▶ [WHAT THE TASK REQUIRES] Everything from the first line down to the line containing "rng = random.Random(7)" is to be retyped exactly, both ends included, with pictures left out.

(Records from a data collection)
╭──

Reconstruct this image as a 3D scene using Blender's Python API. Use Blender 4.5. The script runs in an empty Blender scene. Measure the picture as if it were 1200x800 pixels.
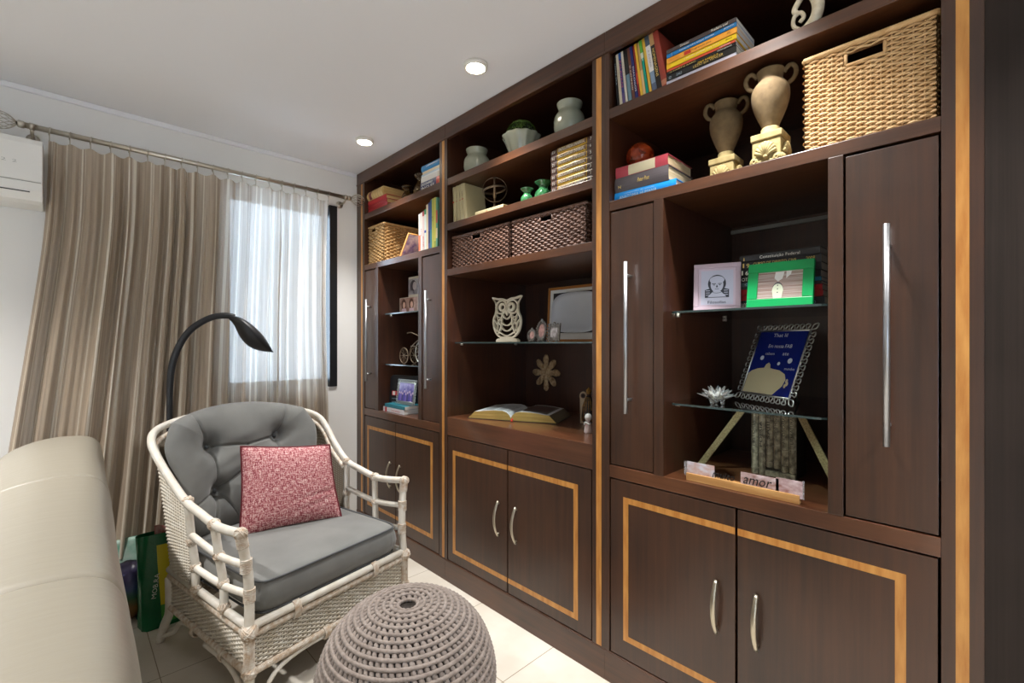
EXPOSURE = .55
import bpy, math, random
from mathutils import Vector, Matrix, noise
V = Vector
PI = math.pi
SC = bpy.context.scene
COL = SC.collection
rng = random.Random(7)

def lin(c):
    out = []
    for q in c[:3]:
        q = q / 255.0
        out.append(q / 12.92 if q <= .04045 else ((q + .055) / 1.055) ** 2.4)
    return out + [1.0]

# ---------------------------------------------------------------- materials
MATS = {}
def mat(name, col, rough=.5, metal=0., coat=0., coat_r=.15, spec=.5, var=None, bump=None, trans=0., sheen=0., emit=None, alpha=1., ior=1.45):
    """var=(scale xyz, amount, darker colour) ; bump=(scale xyz, strength, distance)"""
    if name in MATS: return MATS[name]
    m = bpy.data.materials.new(name); m.use_nodes = True
    nt = m.node_tree; b = nt.nodes['Principled BSDF']
    c = lin(col)
    b.inputs['Base Color'].default_value = c
    b.inputs['Roughness'].default_value = rough
    b.inputs['Metallic'].default_value = metal
    b.inputs['Coat Weight'].default_value = coat
    b.inputs['Coat Roughness'].default_value = coat_r
    b.inputs['Specular IOR Level'].default_value = spec
    b.inputs['Transmission Weight'].default_value = trans
    b.inputs['Sheen Weight'].default_value = sheen
    b.inputs['IOR'].default_value = ior
    b.inputs['Alpha'].default_value = alpha
    if emit:
        b.inputs['Emission Color'].default_value = lin(emit[0]); b.inputs['Emission Strength'].default_value = emit[1]
    tc = None
    if var or bump:
        tc = nt.nodes.new('ShaderNodeTexCoord')
    if var:
        mp = nt.nodes.new('ShaderNodeMapping'); mp.inputs['Scale'].default_value = var[0]
        nz = nt.nodes.new('ShaderNodeTexNoise'); nz.inputs['Scale'].default_value = 1.; nz.inputs['Detail'].default_value = 5.
        rp = nt.nodes.new('ShaderNodeValToRGB'); rp.color_ramp.elements[0].position = .32; rp.color_ramp.elements[1].position = .68
        rp.color_ramp.elements[0].color = lin(var[1]); rp.color_ramp.elements[1].color = c
        nt.links.new(tc.outputs['Object'], mp.inputs['Vector']); nt.links.new(mp.outputs[0], nz.inputs['Vector'])
        nt.links.new(nz.outputs['Fac'], rp.inputs['Fac']); nt.links.new(rp.outputs[0], b.inputs['Base Color'])
    if bump:
        mp = nt.nodes.new('ShaderNodeMapping'); mp.inputs['Scale'].default_value = bump[0]
        nz = nt.nodes.new('ShaderNodeTexNoise'); nz.inputs['Scale'].default_value = 1.; nz.inputs['Detail'].default_value = 4.
        bp = nt.nodes.new('ShaderNodeBump'); bp.inputs['Strength'].default_value = bump[1]; bp.inputs['Distance'].default_value = bump[2]
        nt.links.new(tc.outputs['Object'], mp.inputs['Vector']); nt.links.new(mp.outputs[0], nz.inputs['Vector'])
        nt.links.new(nz.outputs['Fac'], bp.inputs['Height']); nt.links.new(bp.outputs[0], b.inputs['Normal'])
    MATS[name] = m
    return m

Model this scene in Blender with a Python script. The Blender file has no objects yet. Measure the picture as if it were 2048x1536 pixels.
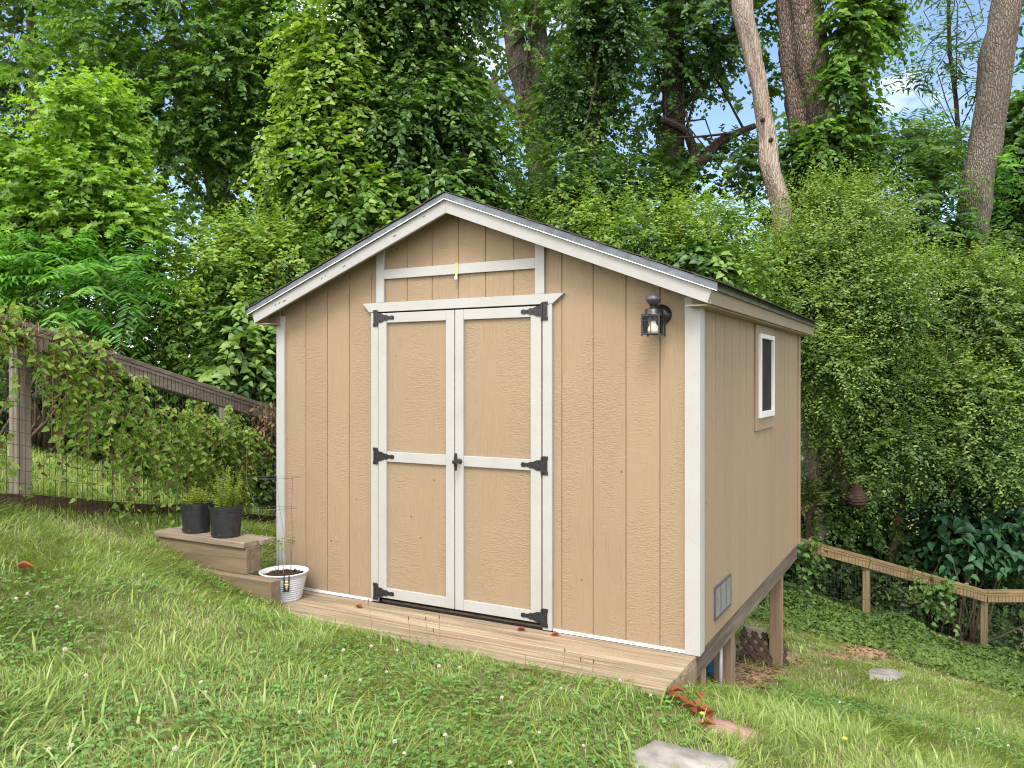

╰──

▶ [TASK SOLUTION]
Reconstruct this image as a 3D scene using Blender's Python API. Use Blender 4.5. The script runs in an empty Blender scene. Measure the picture as if it were 1200x800 pixels.
EXPOSURE = .55
import bpy, math, random
from mathutils import Vector, Matrix, noise
V = Vector
PI = math.pi
SC = bpy.context.scene
COL = SC.collection
rng = random.Random(7)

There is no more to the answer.